Stefan.Lucks@...-weimar.de (at Wednesday, January 8, 2014, 5:20:22 PM):

> The "smoke" approach should defend against that, but on the whole this
> looks more complicated than stacking two or more bit-reversal graphs, ;-)

there is another thing to consider here, namely the time-memory
"front" or how to describe it. that is, if we maximize time parameter
to a value, what is the supported highest memory, and vice versa, if i
want to use a certain amount of memory, what is the minimum time
parameter. if you add more rounds of bit reversal, you add to the
time, but not the memory, thus reduce the time-memory "front".
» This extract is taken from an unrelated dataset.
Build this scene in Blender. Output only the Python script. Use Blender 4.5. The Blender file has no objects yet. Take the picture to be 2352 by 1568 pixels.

i can't prove, but i think this has a fundamental root, not just
accidental. with fixed access pattern, the better your algorithm is
time-memory front-wise, the worse it is against parallelization, and
vice versa. unpredictable access patterns help, but they come with
caveats.

btw do we have performance estimations for catena? afaik scrypt gives
something like 130MB/s (nonlinear?), my proposal, which i either
submit or not, gives 50MB/s linear.

personally, i would choose fixed access pattern over high time-memory
front. sooner or later we will need to use stronger passwords or stop
using passwords altogether anyway. we all live on borrowed time. brute
force is a lesser problem than side channels, i think.